>> Start

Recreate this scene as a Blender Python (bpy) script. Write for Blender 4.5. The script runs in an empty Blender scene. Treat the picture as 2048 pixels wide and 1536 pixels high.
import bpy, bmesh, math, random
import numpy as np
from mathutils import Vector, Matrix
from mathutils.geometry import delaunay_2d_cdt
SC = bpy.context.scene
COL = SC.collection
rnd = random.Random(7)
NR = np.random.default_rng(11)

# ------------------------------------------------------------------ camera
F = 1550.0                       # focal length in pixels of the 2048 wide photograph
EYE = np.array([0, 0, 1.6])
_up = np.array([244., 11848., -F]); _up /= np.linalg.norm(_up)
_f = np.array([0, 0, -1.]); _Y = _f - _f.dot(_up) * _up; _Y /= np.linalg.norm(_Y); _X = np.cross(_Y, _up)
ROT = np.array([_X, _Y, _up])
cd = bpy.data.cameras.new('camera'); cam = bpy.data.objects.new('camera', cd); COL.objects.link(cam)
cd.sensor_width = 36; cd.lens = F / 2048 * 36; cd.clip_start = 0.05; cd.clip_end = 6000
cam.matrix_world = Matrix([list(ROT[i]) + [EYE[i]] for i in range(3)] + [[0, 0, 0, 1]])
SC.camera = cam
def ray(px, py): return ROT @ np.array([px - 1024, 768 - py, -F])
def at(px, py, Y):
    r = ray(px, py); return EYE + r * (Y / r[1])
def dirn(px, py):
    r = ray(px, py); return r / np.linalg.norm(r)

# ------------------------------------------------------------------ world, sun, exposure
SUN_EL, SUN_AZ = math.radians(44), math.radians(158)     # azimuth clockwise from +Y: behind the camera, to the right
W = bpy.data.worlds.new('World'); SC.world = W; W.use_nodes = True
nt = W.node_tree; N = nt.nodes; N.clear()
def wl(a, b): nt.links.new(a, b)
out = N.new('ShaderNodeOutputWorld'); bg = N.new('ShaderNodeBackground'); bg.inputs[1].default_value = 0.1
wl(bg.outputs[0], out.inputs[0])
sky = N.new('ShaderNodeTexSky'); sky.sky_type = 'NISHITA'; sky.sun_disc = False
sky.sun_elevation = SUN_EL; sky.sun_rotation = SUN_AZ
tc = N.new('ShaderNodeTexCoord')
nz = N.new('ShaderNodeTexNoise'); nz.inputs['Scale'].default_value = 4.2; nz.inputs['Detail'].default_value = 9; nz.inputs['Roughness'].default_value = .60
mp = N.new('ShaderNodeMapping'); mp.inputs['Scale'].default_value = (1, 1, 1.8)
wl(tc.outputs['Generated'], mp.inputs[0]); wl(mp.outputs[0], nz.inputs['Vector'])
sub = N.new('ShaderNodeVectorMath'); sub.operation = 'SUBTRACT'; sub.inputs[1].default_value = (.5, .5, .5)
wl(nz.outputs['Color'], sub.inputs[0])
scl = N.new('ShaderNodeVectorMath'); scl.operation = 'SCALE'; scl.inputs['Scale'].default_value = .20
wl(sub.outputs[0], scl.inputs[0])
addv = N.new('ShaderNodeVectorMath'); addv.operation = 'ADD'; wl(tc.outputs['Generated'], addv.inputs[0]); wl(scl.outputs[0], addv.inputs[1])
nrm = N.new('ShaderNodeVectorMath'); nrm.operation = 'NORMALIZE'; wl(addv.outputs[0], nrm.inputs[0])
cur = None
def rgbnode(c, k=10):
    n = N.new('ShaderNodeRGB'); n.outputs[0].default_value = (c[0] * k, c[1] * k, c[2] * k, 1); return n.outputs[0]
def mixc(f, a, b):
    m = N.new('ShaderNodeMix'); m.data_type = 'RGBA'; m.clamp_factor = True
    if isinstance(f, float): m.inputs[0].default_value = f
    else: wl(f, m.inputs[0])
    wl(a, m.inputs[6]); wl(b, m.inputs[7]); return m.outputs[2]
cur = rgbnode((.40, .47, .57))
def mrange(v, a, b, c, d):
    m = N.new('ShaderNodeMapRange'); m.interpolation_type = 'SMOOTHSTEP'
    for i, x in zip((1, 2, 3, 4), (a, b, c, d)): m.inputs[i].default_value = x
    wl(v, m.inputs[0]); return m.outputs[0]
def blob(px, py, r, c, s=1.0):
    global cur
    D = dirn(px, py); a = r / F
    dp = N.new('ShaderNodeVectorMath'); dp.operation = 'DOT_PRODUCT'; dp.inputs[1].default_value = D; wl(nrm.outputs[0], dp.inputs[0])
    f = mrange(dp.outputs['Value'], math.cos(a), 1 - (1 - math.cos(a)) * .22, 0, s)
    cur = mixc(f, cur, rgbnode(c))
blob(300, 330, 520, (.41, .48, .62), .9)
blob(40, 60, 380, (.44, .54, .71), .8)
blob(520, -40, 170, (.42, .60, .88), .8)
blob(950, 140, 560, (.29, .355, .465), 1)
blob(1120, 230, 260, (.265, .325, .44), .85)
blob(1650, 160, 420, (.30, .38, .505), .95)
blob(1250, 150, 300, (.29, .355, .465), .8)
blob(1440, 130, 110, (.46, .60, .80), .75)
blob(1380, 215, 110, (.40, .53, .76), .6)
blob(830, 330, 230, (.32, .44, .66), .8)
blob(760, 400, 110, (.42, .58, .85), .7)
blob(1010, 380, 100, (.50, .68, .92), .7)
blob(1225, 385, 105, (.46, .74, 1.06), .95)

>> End

Reproduce the listing above word for word.

Task answer:
Recreate this scene as a Blender Python (bpy) script. Write for Blender 4.5. The script runs in an empty Blender scene. Treat the picture as 2048 pixels wide and 1536 pixels high.
import bpy, bmesh, math, random
import numpy as np
from mathutils import Vector, Matrix
from mathutils.geometry import delaunay_2d_cdt
SC = bpy.context.scene
COL = SC.collection
rnd = random.Random(7)
NR = np.random.default_rng(11)

# ------------------------------------------------------------------ camera
F = 1550.0                       # focal length in pixels of the 2048 wide photograph
EYE = np.array([0, 0, 1.6])
_up = np.array([244., 11848., -F]); _up /= np.linalg.norm(_up)
_f = np.array([0, 0, -1.]); _Y = _f - _f.dot(_up) * _up; _Y /= np.linalg.norm(_Y); _X = np.cross(_Y, _up)
ROT = np.array([_X, _Y, _up])
cd = bpy.data.cameras.new('camera'); cam = bpy.data.objects.new('camera', cd); COL.objects.link(cam)
cd.sensor_width = 36; cd.lens = F / 2048 * 36; cd.clip_start = 0.05; cd.clip_end = 6000
cam.matrix_world = Matrix([list(ROT[i]) + [EYE[i]] for i in range(3)] + [[0, 0, 0, 1]])
SC.camera = cam
def ray(px, py): return ROT @ np.array([px - 1024, 768 - py, -F])
def at(px, py, Y):
    r = ray(px, py); return EYE + r * (Y / r[1])
def dirn(px, py):
    r = ray(px, py); return r / np.linalg.norm(r)

# ------------------------------------------------------------------ world, sun, exposure
SUN_EL, SUN_AZ = math.radians(44), math.radians(158)     # azimuth clockwise from +Y: behind the camera, to the right
W = bpy.data.worlds.new('World'); SC.world = W; W.use_nodes = True
nt = W.node_tree; N = nt.nodes; N.clear()
def wl(a, b): nt.links.new(a, b)
out = N.new('ShaderNodeOutputWorld'); bg = N.new('ShaderNodeBackground'); bg.inputs[1].default_value = 0.1
wl(bg.outputs[0], out.inputs[0])
sky = N.new('ShaderNodeTexSky'); sky.sky_type = 'NISHITA'; sky.sun_disc = False
sky.sun_elevation = SUN_EL; sky.sun_rotation = SUN_AZ
tc = N.new('ShaderNodeTexCoord')
nz = N.new('ShaderNodeTexNoise'); nz.inputs['Scale'].default_value = 4.2; nz.inputs['Detail'].default_value = 9; nz.inputs['Roughness'].default_value = .60
mp = N.new('ShaderNodeMapping'); mp.inputs['Scale'].default_value = (1, 1, 1.8)
wl(tc.outputs['Generated'], mp.inputs[0]); wl(mp.outputs[0], nz.inputs['Vector'])
sub = N.new('ShaderNodeVectorMath'); sub.operation = 'SUBTRACT'; sub.inputs[1].default_value = (.5, .5, .5)
wl(nz.outputs['Color'], sub.inputs[0])
scl = N.new('ShaderNodeVectorMath'); scl.operation = 'SCALE'; scl.inputs['Scale'].default_value = .20
wl(sub.outputs[0], scl.inputs[0])
addv = N.new('ShaderNodeVectorMath'); addv.operation = 'ADD'; wl(tc.outputs['Generated'], addv.inputs[0]); wl(scl.outputs[0], addv.inputs[1])
nrm = N.new('ShaderNodeVectorMath'); nrm.operation = 'NORMALIZE'; wl(addv.outputs[0], nrm.inputs[0])
cur = None
def rgbnode(c, k=10):
    n = N.new('ShaderNodeRGB'); n.outputs[0].default_value = (c[0] * k, c[1] * k, c[2] * k, 1); return n.outputs[0]
def mixc(f, a, b):
    m = N.new('ShaderNodeMix'); m.data_type = 'RGBA'; m.clamp_factor = True
    if isinstance(f, float): m.inputs[0].default_value = f
    else: wl(f, m.inputs[0])
    wl(a, m.inputs[6]); wl(b, m.inputs[7]); return m.outputs[2]
cur = rgbnode((.40, .47, .57))
def mrange(v, a, b, c, d):
    m = N.new('ShaderNodeMapRange'); m.interpolation_type = 'SMOOTHSTEP'
    for i, x in zip((1, 2, 3, 4), (a, b, c, d)): m.inputs[i].default_value = x
    wl(v, m.inputs[0]); return m.outputs[0]
def blob(px, py, r, c, s=1.0):
    global cur
    D = dirn(px, py); a = r / F
    dp = N.new('ShaderNodeVectorMath'); dp.operation = 'DOT_PRODUCT'; dp.inputs[1].default_value = D; wl(nrm.outputs[0], dp.inputs[0])
    f = mrange(dp.outputs['Value'], math.cos(a), 1 - (1 - math.cos(a)) * .22, 0, s)
    cur = mixc(f, cur, rgbnode(c))
blob(300, 330, 520, (.41, .48, .62), .9)
blob(40, 60, 380, (.44, .54, .71), .8)
blob(520, -40, 170, (.42, .60, .88), .8)
blob(950, 140, 560, (.29, .355, .465), 1)
blob(1120, 230, 260, (.265, .325, .44), .85)
blob(1650, 160, 420, (.30, .38, .505), .95)
blob(1250, 150, 300, (.29, .355, .465), .8)
blob(1440, 130, 110, (.46, .60, .80), .75)
blob(1380, 215, 110, (.40, .53, .76), .6)
blob(830, 330, 230, (.32, .44, .66), .8)
blob(760, 400, 110, (.42, .58, .85), .7)
blob(1010, 380, 100, (.50, .68, .92), .7)
blob(1225, 385, 105, (.46, .74, 1.06), .95)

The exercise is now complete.